I heard what I heard and I can’t go back…

I heard prayer. Before I went to Haiti I think I had some notion that prayers needed to be elaborate. I learned in church that in prayer you should follow the acrostic ACTS (Adoration, Confession, Thanksgiving, Supplication). Maybe the truest prayer I have ever heard and said was during the birth of Jesula as every one of us in that room was simply praying “Jesus.” It now seems obvious that the name of the one who is our all in all, our everything is the prayer that encompasses our every feeling and thought of the moment.

I heard pain. Hearing the cries of Thalie’s mother after she died was the hardest thing to hear. Hearing the whimpers and cries of Marilice and other very sick children makes you want to jump up and fix them; heal them but in the end all you can do is comfort them.

I know what I know and I can’t deny it…

Now, it is difficult for me to remember what it was like before I knew all this about Haiti. What kind of ignorant bliss was I living in? What was it like before I knew what suffering looked like? It is incredibly difficult to be here in school knowing all of this. There are some days when it is easier to push it all under the rug; to not accept the reality of suffering and to pretend like everything is alright in the world. And then there are days when I have to sit alone and allow my memories and emotions of that month flood into my mind and body.
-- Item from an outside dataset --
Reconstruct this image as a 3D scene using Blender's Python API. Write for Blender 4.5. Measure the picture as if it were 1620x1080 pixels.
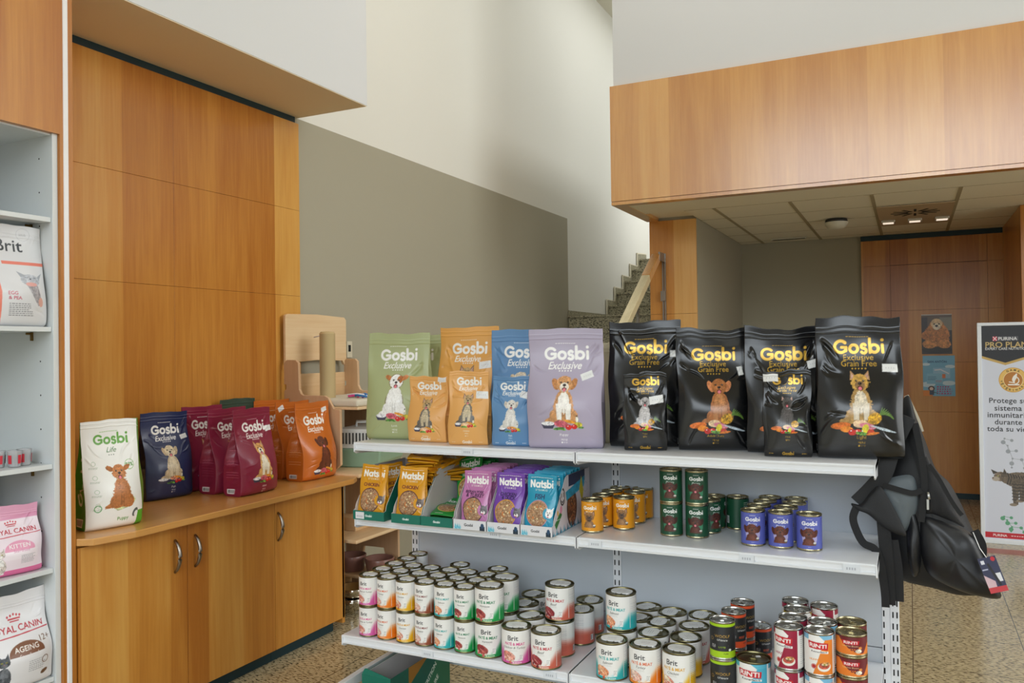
import bpy, bmesh, math, random
import numpy as np
from mathutils import Matrix, Vector

# ------------------------------------------------------------------ camera, light, exposure
scene = bpy.context.scene
for _o in list(bpy.data.objects):
    bpy.data.objects.remove(_o)
COL = scene.collection
PI = math.pi

cam_data = bpy.data.cameras.new('camera')
cam_data.sensor_width = 36.0
cam_data.sensor_fit = 'HORIZONTAL'
cam_data.lens = 36.0 * 1300.655 / 1620.0
cam_data.clip_start = 0.05
cam_data.clip_end = 100
cam = bpy.data.objects.new('camera', cam_data)
COL.objects.link(cam)
R3 = Matrix(((0.9001537655067785, 0.01706611228284227, 0.4352378042582204),
             (0.43536126106583367, -0.004152889612710655, -0.9002462584598904),
             (-0.013556209172722173, 0.9998457387614421, -0.011168163387564807)))
cam.matrix_world = Matrix.Translation((0, 0, 1.38)) @ R3.to_4x4()
scene.camera = cam

world = bpy.data.worlds.new('world')
scene.world = world
world.use_nodes = True
_bg = world.node_tree.nodes['Background']
_nt = world.node_tree   # bright overcast sky over a dark street and low buildings
_tc = _nt.nodes.new('ShaderNodeTexCoord'); _sx = _nt.nodes.new('ShaderNodeSeparateXYZ'); _cr = _nt.nodes.new('ShaderNodeValToRGB')
_nt.links.new(_tc.outputs['Generated'], _sx.inputs[0]); _nt.links.new(_sx.outputs['Z'], _cr.inputs['Fac']); _nt.links.new(_cr.outputs['Color'], _bg.inputs['Color'])
_e = _cr.color_ramp.elements
_e[0].position = 0.0; _e[0].color = (0.075, 0.072, 0.066, 1)
_e[1].position = 0.30; _e[1].color = (0.86, 0.94, 1.0, 1)
for _p, _c in ((0.02, (0.11, 0.11, 0.105, 1)), (0.12, (0.28, 0.30, 0.31, 1)), (0.18, (0.70, 0.77, 0.82, 1))):
    _q = _e.new(_p); _q.color = _c
_bg.inputs['Strength'].default_value = 5.2

def area(name, loc, rot, sx, sy, power, color=(1, 1, 1), spread=PI):
    l = bpy.data.lights.new(name, 'AREA')
    l.shape = 'RECTANGLE'; l.size = sx; l.size_y = sy; l.energy = power; l.color = color; l.spread = spread
    o = bpy.data.objects.new(name, l); COL.objects.link(o)
    o.location = loc; o.rotation_euler = rot
    return o
# daylight through the assumed shop windows behind the camera, assumed side and stairwell lights, and added fill lights for the tall room
_p = area('assumed_shop_window_portal', (0.7, -3.95, 2.84), (math.radians(90), 0, 0), 7.4, 4.8, 1)
_p.data.cycles.is_portal = True
area('assumed_side_window_light', (4.9, 3.6, 3.7), (0, math.radians(87), 0), 2.2, 3.6, 155, (0.94, 0.98, 1.0))  # daylight from a high window assumed out of view on the right
area('assumed_stairwell_light', (-2.0, 8.4, 5.2), (0, 0, 0), 1.2, 3.2, 20, (0.95, 0.98, 1.0))  # light from an assumed source above the stairs, no opening modelled
area('assumed_side_door_light', (4.9, 3.2, 1.35), (0, math.radians(90), 0), 1.9, 3.2, 48, (0.94, 0.98, 1.0))  # added light through an assumed glass door, reaches the far taupe wall
area('upper_wall_fill', (3.0, 8.4, 4.3), (0, math.radians(92), 0), 1.6, 4.4, 90, (0.97, 0.99, 1.0))  # added fill that evens out the upper left wall, not a real window
area('stair_wall_fill', (-1.92, 10.6, 3.5), (0, math.radians(90), 0), 2.2, 2.4, 24, (0.96, 0.98, 1.0))  # unseen added light that brightens the pale stair wall, no window modelled
area('tall_room_fill', (-1.0, 4.4, 5.2), (0, 0, 0), 2.2, 2.2, 30, (1.0, 0.985, 0.96))  # added fill under the high ceiling, no lamp hangs here

vs = scene.view_settings
vs.view_transform = 'Standard'
vs.look = 'None'
vs.gamma = 1.0
vs.use_curve_mapping = False
vs.exposure = 0.12
scene.cycles.use_denoising = True
scene.cycles.max_bounces = 7
scene.cycles.diffuse_bounces = 4
scene.cycles.glossy_bounces = 3
scene.cycles.transmission_bounces = 4
scene.cycles.transparent_max_bounces = 6
scene.cycles.caustics_reflective = False
scene.cycles.caustics_refractive = False

# ------------------------------------------------------------------ helpers: colours and materials
def lin(c):
    if isinstance(c, str):
        c = tuple(int(c[i:i + 2], 16) for i in (0, 2, 4))
    return tuple(((v / 255) / 12.92 if v / 255 <= 0.04045 else ((v / 255 + 0.055) / 1.055) ** 2.4) for v in c)

MATS = {}
def mat(name, color='808080', rough=0.5, metal=0.0, coat=0.0, spec=0.5, bump=0.0, bscale=200.0, trans=0.0, emit=0.0, alpha=1.0):
    if name in MATS:
        return MATS[name]
    m = bpy.data.materials.new(name); m.use_nodes = True
    nt = m.node_tree; b = nt.nodes['Principled BSDF']
    c = lin(color)
    b.inputs['Base Color'].default_value = (*c, 1)
    b.inputs['Roughness'].default_value = rough
    b.inputs['Metallic'].default_value = metal
    b.inputs['Specular IOR Level'].default_value = spec
    b.inputs['Coat Weight'].default_value = coat
    b.inputs['Coat Roughness'].default_value = 0.12
    b.inputs['Transmission Weight'].default_value = trans
    b.inputs['Alpha'].default_value = alpha
    if emit:
        b.inputs['Emission Color'].default_value = (*c, 1)
        b.inputs['Emission Strength'].default_value = emit
    # a little procedural variation on every surface
    n = nt.nodes.new('ShaderNodeTexNoise'); n.inputs['Scale'].default_value = bscale
    tc = nt.nodes.new('ShaderNodeTexCoord'); nt.links.new(tc.outputs['Object'], n.inputs['Vector'])
    if bump:
        bp = nt.nodes.new('ShaderNodeBump'); bp.inputs['Strength'].default_value = bump; bp.inputs['Distance'].default_value = 0.002
        nt.links.new(n.outputs['Fac'], bp.inputs['Height']); nt.links.new(bp.outputs['Normal'], b.inputs['Normal'])
    else:
        mr = nt.nodes.new('ShaderNodeMapRange')
        mr.inputs['To Min'].default_value = max(0, rough - 0.04); mr.inputs['To Max'].default_value = min(1, rough + 0.04)
        nt.links.new(n.outputs['Fac'], mr.inputs['Value']); nt.links.new(mr.outputs['Result'], b.inputs['Roughness'])
    MATS[name] = m
    return m

def print_mat(name, rough=0.4, coat=0.0, bump=0.0, bscale=90.0, spec=0.5):
    """printed surface: colours come from the mesh's own print attribute, alpha marks metallic ink"""
    if name in MATS:
        return MATS[name]
    m = bpy.data.materials.new(name); m.use_nodes = True
    nt = m.node_tree; b = nt.nodes['Principled BSDF']
    a = nt.nodes.new('ShaderNodeAttribute'); a.attribute_name = 'print'
    nt.links.new(a.outputs['Color'], b.inputs['Base Color'])
    inv = nt.nodes.new('ShaderNodeMath'); inv.operation = 'SUBTRACT'; inv.inputs[0].default_value = 1.0; inv.use_clamp = True
    nt.links.new(a.outputs['Alpha'], inv.inputs[1]); nt.links.new(inv.outputs[0], b.inputs['Metallic'])
    b.inputs['Roughness'].default_value = rough
    b.inputs['Coat Weight'].default_value = coat; b.inputs['Coat Roughness'].default_value = 0.15
    b.inputs['Specular IOR Level'].default_value = spec
    if bump:
        n = nt.nodes.new('ShaderNodeTexNoise'); n.inputs['Scale'].default_value = bscale; n.inputs['Detail'].default_value = 3
        tc = nt.nodes.new('ShaderNodeTexCoord'); nt.links.new(tc.outputs['Object'], n.inputs['Vector'])
        bp = nt.nodes.new('ShaderNodeBump'); bp.inputs['Strength'].default_value = bump; bp.inputs['Distance'].default_value = 0.003
        nt.links.new(n.outputs['Fac'], bp.inputs['Height']); nt.links.new(bp.outputs['Normal'], b.inputs['Normal'])
    MATS[name] = m
    return m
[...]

People have asked me if my time there seems like a dream now that I am back. Though while I was there “surreal” was the best word to describe my experiences, I often feel that my world in Haiti is reality and this world of college, exams, grad school and friends is some sort of dream-world.

I saw what I saw, I heard what I heard, I know what I know…

and I will never be the same.

Continue to pray for the work of Real Hope. Pray for Zach, Lori and Licia as they stand on the frontlines every single day. They have submitted their entire lives to the work of the Lord in Haiti and it was an incredibly blessing to serve with them and learn from them.

Comments(6)

  1. Susan says

    Hannah,
    Thank you for your lovely blog…. you say it all…. I have sent it to my daughter. While she would not have time to read the blog regularly this post covers it all…..

  2. Jerry says

    Hannah, you write well and you write your heart with a disarming transparency and truth. You are an incredible woman, and I thank God for your testimony.

  3. Debbie Woodward says

    Very nice post. I couldn’t agree more.

    Thanks Hannah for all you were willing to do to help Licia, Lori and Zach through an incredibly difficult summer.

    Peace be with you.

  4. michelle says

    What an incredibly moving Christ centered description of your life in Haiti, at RHFH… My daughter just served a year at an orphanage in Kenya. I am blessed that God is using young people to serve. She always wondered if anyone read her blog…, so I am saying thank you for yours:). Praying on for RHFH. Knowing God will use your heart for Him, Michelle

  5. Holly says

    What a beautiful post. Thank you so much for sharing!